The La Dean Shop wedding dress store in downtown Rossville has been in business since 1949. Marianna Power started working there 23 years ago as a seamstress and bought the business in 2001. When she attended Rossville High School years ago, the Peerless Mill was humming and the city had four stores selling wedding dresses, she said.

"I've not had [crime] problems," Power said.

What has hurt, she said, is competition from mall stores.

David Perry, a white-haired man wearing a Harley-Davidson baseball cap and belt buckle, was shopping Tuesday at Rossville's Family Dollar. He blamed competition from Fort Oglethorpe, Ga., for the downtown's slide.

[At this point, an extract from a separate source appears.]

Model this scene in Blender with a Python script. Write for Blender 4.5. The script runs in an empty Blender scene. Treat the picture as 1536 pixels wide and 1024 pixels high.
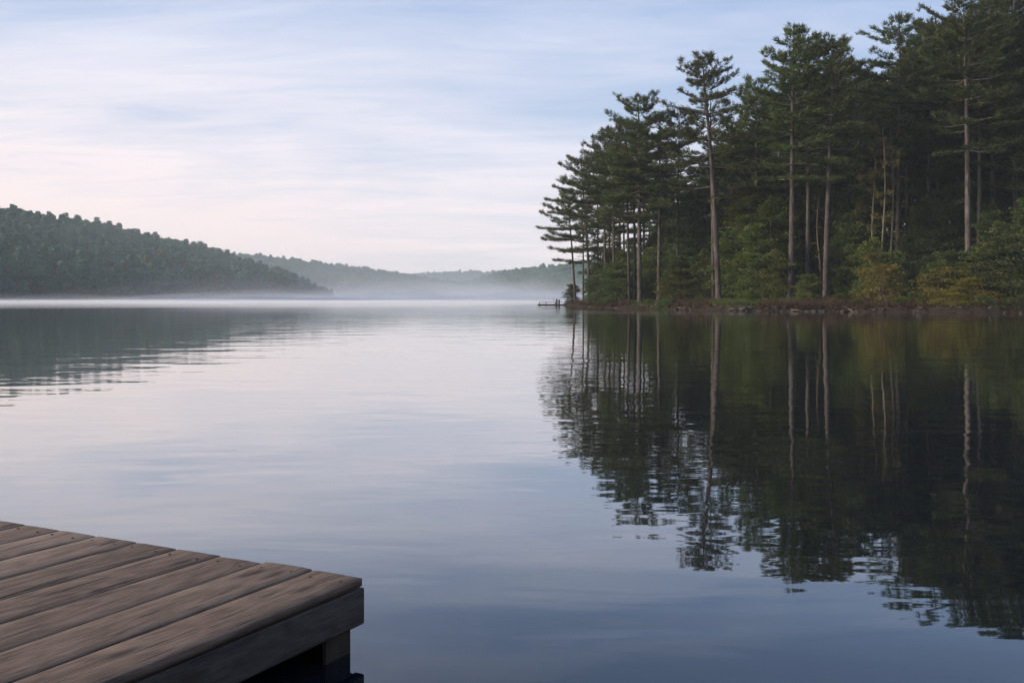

"Fort O. took Rossville's business," Perry said. "That's what killed Rossville -- Fort O. Before Fort O. built up, Rossville was booming."

Perry had a do-it-yourself take on Rossville's crime situation.

"I carry a gun," he said. "Round here, you just 'bout gotta carry. They put something in my face, I'm going to put something back in theirs."

But Councilman Buff has a milder approach to the problem. A restaurant owner himself, Buff believes business owners need to step up and protect themselves, lock their doors quickly around closing time and be cautious.

Meanwhile, the digital surveillance cameras, locked front door and new security fence seem to be working at Cricket Wireless.

Store manager Brandon Ashley saw two youths who he was sure planned to rob the store pull up in late summer and then drive away.

"That would have been the fourth time, but they took off," Ashley said.